Short exercise
Omit all images. Write out the rest of the material exactly.

Data lines
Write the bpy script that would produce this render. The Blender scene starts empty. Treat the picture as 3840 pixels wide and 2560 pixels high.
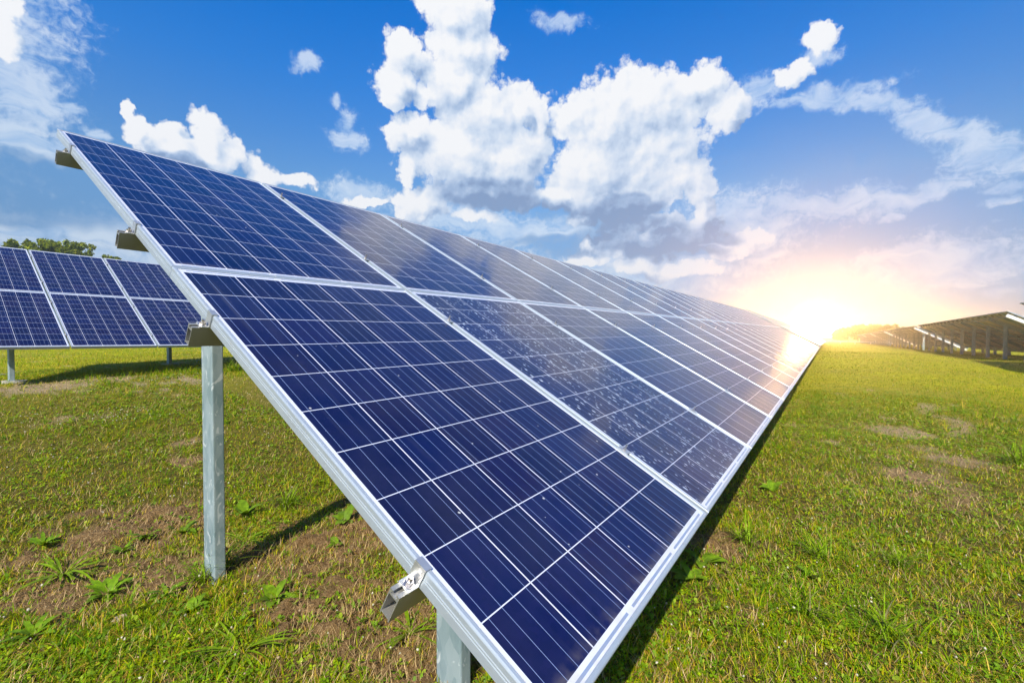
import bpy, math, random
import numpy as np
from mathutils import Vector, Matrix
R = math.radians
scene = bpy.context.scene
COL = scene.collection
Z0 = 2.28                      # height of the ground at the nearest post
random.seed(7)
rng = np.random.default_rng(11)

# ------------------------------------------------------------------ helpers
def link(name, mesh, parent=None, loc=(0, 0, 0)):
    o = bpy.data.objects.new(name, mesh)
    COL.objects.link(o)
    o.location = loc
    if parent is not None:
        o.parent = parent
    return o

def tag(o, label=None, cat=None, group=None, kind=None):
    if label: o['label'] = label
    if cat: o['category'] = cat
    if group: o['group'] = group
    if kind: o['kind'] = kind
    return o

class MB:
    """collects faces for one mesh"""
    def __init__(s): s.v = []; s.f = []; s.m = []
    def add(s, vs, fs, mi=0):
        b = len(s.v); s.v += [tuple(p) for p in vs]
        for f in fs: s.f.append([b + i for i in f]); s.m.append(mi)
    def box(s, x0, x1, y0, y1, z0, z1, mi=0):
        s.add([(x, y, z) for z in (z0, z1) for y in (y0, y1) for x in (x0, x1)],
              [(0, 2, 3, 1), (4, 5, 7, 6), (0, 1, 5, 4), (2, 6, 7, 3), (0, 4, 6, 2), (1, 3, 7, 5)], mi)
    def prism(s, poly, a, b, axis='z', mi=0, caps=True):
        n = len(poly)
        def P(p, t):
            return {'z': (p[0], p[1], t), 'x': (t, p[0], p[1]), 'y': (p[0], t, p[1])}[axis]
        vs = [P(p, a) for p in poly] + [P(p, b) for p in poly]
        fs = [(i, (i + 1) % n, n + (i + 1) % n, n + i) for i in range(n)]
        if caps: fs += [tuple(range(n - 1, -1, -1)), tuple(range(n, 2 * n))]
        s.add(vs, fs, mi)
    def cyl(s, c, r, h, n=12, mi=0, r2=None):
        r2 = r if r2 is None else r2
        vs = [(c[0] + r * math.cos(2 * math.pi * i / n), c[1] + r * math.sin(2 * math.pi * i / n), c[2]) for i in range(n)]
        vs += [(c[0] + r2 * math.cos(2 * math.pi * i / n), c[1] + r2 * math.sin(2 * math.pi * i / n), c[2] + h) for i in range(n)]
        s.add(vs, [(i, (i + 1) % n, n + (i + 1) % n, n + i) for i in range(n)] + [tuple(range(n - 1, -1, -1)), tuple(range(n, 2 * n))], mi)
    def mesh(s, name, mats, smooth=False):
        me = bpy.data.meshes.new(name)
        me.from_pydata(s.v, [], s.f)
        for m in mats: me.materials.append(m)
        me.polygons.foreach_set('material_index', s.m)
        if smooth: me.polygons.foreach_set('use_smooth', [True] * len(s.f))
        me.update()
        return me

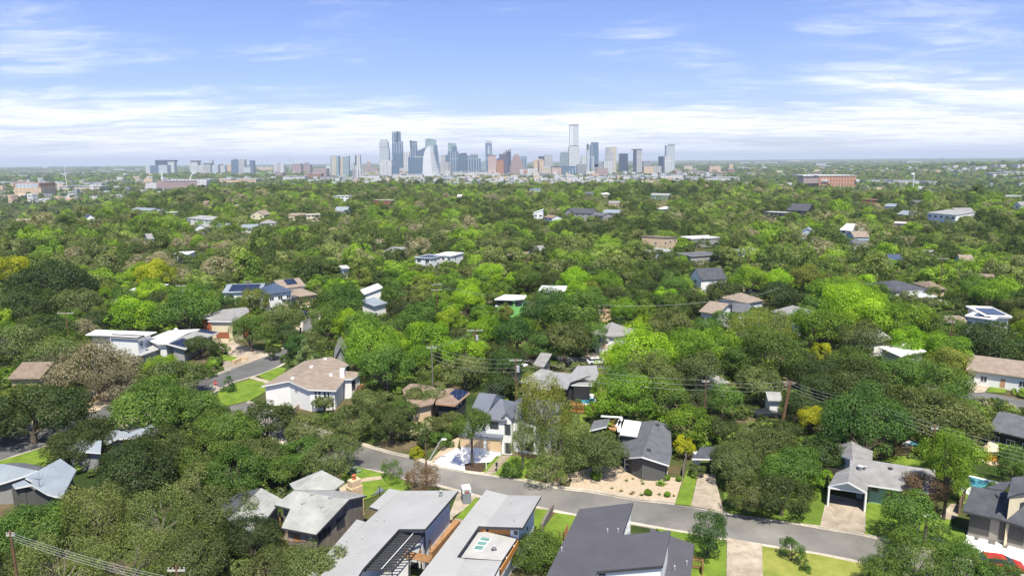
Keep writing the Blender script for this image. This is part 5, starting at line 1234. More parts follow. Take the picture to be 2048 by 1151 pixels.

Task result
Write the bpy script that would produce this render. The Blender scene starts empty. Treat the picture as 3840 pixels wide and 2560 pixels high.
import bpy, math, random
import numpy as np
from mathutils import Vector, Matrix
R = math.radians
scene = bpy.context.scene
COL = scene.collection
Z0 = 2.28                      # height of the ground at the nearest post
random.seed(7)
rng = np.random.default_rng(11)

# ------------------------------------------------------------------ helpers
def link(name, mesh, parent=None, loc=(0, 0, 0)):
    o = bpy.data.objects.new(name, mesh)
    COL.objects.link(o)
    o.location = loc
    if parent is not None:
        o.parent = parent
    return o

def tag(o, label=None, cat=None, group=None, kind=None):
    if label: o['label'] = label
    if cat: o['category'] = cat
    if group: o['group'] = group
    if kind: o['kind'] = kind
    return o

class MB:
    """collects faces for one mesh"""
    def __init__(s): s.v = []; s.f = []; s.m = []
    def add(s, vs, fs, mi=0):
        b = len(s.v); s.v += [tuple(p) for p in vs]
        for f in fs: s.f.append([b + i for i in f]); s.m.append(mi)
    def box(s, x0, x1, y0, y1, z0, z1, mi=0):
        s.add([(x, y, z) for z in (z0, z1) for y in (y0, y1) for x in (x0, x1)],
              [(0, 2, 3, 1), (4, 5, 7, 6), (0, 1, 5, 4), (2, 6, 7, 3), (0, 4, 6, 2), (1, 3, 7, 5)], mi)
    def prism(s, poly, a, b, axis='z', mi=0, caps=True):
        n = len(poly)
        def P(p, t):
            return {'z': (p[0], p[1], t), 'x': (t, p[0], p[1]), 'y': (p[0], t, p[1])}[axis]
        vs = [P(p, a) for p in poly] + [P(p, b) for p in poly]
        fs = [(i, (i + 1) % n, n + (i + 1) % n, n + i) for i in range(n)]
        if caps: fs += [tuple(range(n - 1, -1, -1)), tuple(range(n, 2 * n))]
        s.add(vs, fs, mi)
    def cyl(s, c, r, h, n=12, mi=0, r2=None):
        r2 = r if r2 is None else r2
        vs = [(c[0] + r * math.cos(2 * math.pi * i / n), c[1] + r * math.sin(2 * math.pi * i / n), c[2]) for i in range(n)]
        vs += [(c[0] + r2 * math.cos(2 * math.pi * i / n), c[1] + r2 * math.sin(2 * math.pi * i / n), c[2] + h) for i in range(n)]
        s.add(vs, [(i, (i + 1) % n, n + (i + 1) % n, n + i) for i in range(n)] + [tuple(range(n - 1, -1, -1)), tuple(range(n, 2 * n))], mi)
    def mesh(s, name, mats, smooth=False):
        me = bpy.data.meshes.new(name)
        me.from_pydata(s.v, [], s.f)
        for m in mats: me.materials.append(m)
        me.polygons.foreach_set('material_index', s.m)
        if smooth: me.polygons.foreach_set('use_smooth', [True] * len(s.f))
        me.update()
        return me

Keep writing the Blender script for this image. This is part 5, starting at line 1234. More parts follow. Take the picture to be 2048 by 1151 pixels.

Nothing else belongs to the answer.